Toddlers
Toddlers are just beginning to explore their world and you can provide them with games and crafts to encourage their exploration. One of the best things about this age group is you can create a fun game out of any household objects. Try a basket toss where your toddler has to try to throw socks or washcloths into an empty laundry basket. Build a cave together and hide his favorite animals inside for him to find. Provide him with different size boxes to stack together while he explores the concepts of big and little. You can't be too ambitious with your expectations of craft projects, but toddlers can still learn through creativity. Provide him with stickers and boxes he can decorate. You can use the boxes to store his belongings. Cut up pieces of thin colored paper and help him glue them to a piece of sturdy plastic for a homemade window mosaic. Talk about the paper pieces in concepts of size, color and shape.
Preschool
Preschool-aged children are ready to begin exploring the world outside of their home environment and you can provide them with games to encourage their curiosity.
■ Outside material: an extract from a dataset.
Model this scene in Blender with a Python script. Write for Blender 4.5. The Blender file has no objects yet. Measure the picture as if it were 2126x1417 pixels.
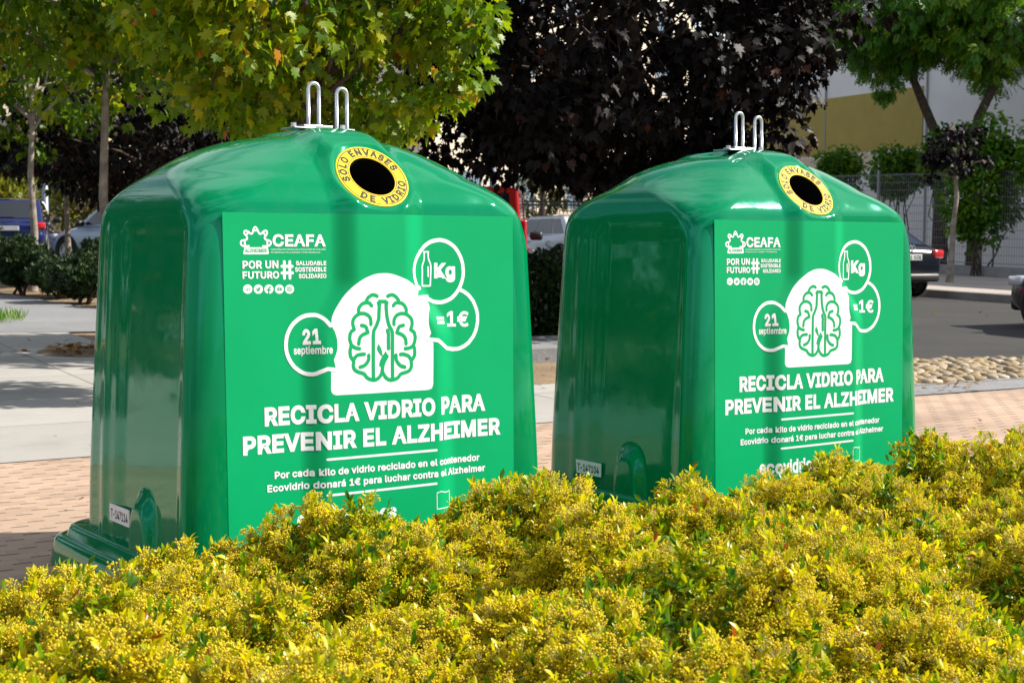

Take kids outside and let them emulate different animals, such as slithering like a snake, prowling like a tiger or jumping like a kangaroo. This is a good stage to begin playing board games that teach counting skills and sportsmanship, such as Hi-Ho Cherrio or Chutes and Ladders. This age group is ready for more independence with craft projects, but still require some supervision. They can make their own puppets with paper bags, crayons, paint, paper cut-outs, glue, pipe cleaners and other supplies. They can glue together cardboard tubes and decorate them to make their own set of binoculars. Give them glue and popsicle sticks to create buildings, animals or anything they come up with.
Elementary K-3
When kids reach school age, they could benefit from outdoor games so they get exercise after spending all day in a classroom. Games like hide-and-seek and tag give kids plenty of exercise. Hide-and-seek also encourages them to think logically about the places a person might be able to hide. You can engage kids with educational video games that let them practice reading and math skills with a fun platform. Kids might enjoy making crafts that give them a sense of their own identity. Let them make photo frames for pictures of their friends using cardboard and old puzzle pieces. They can make a sign to hang on their bedroom doors by painting wooden letters. Paper plates, construction paper, scissors, glue and string are all the materials they need to make creative animal masks. Give them boxes and a variety of craft supplies so they can make their own doll houses and tunnels.
Elementary 4-6
By fourth grade, children's motor skills and brain development should be advanced enough for challenging games and crafts. This is often the age that kids start playing sports like soccer and baseball or take dance classes. You can introduce board games that challenge their minds, making them think strategically before making a move. Games like checkers, Battleship, Scrabble and Monopoly are challenging and fun for this age group. You could get a child of this age her own jewelry kit or soap making set so she can make homemade gifts. Tie-dyeing is an age-appropriate activity for older kids, allowing them to customize everything from T-shirts to pillowcases. Kids can make their own Native American rain sticks by filling a paper towel tube with beans or pebbles, gluing the ends shut and painting it with symbols. Kids this age could even start sewing or keeping a scrapbook.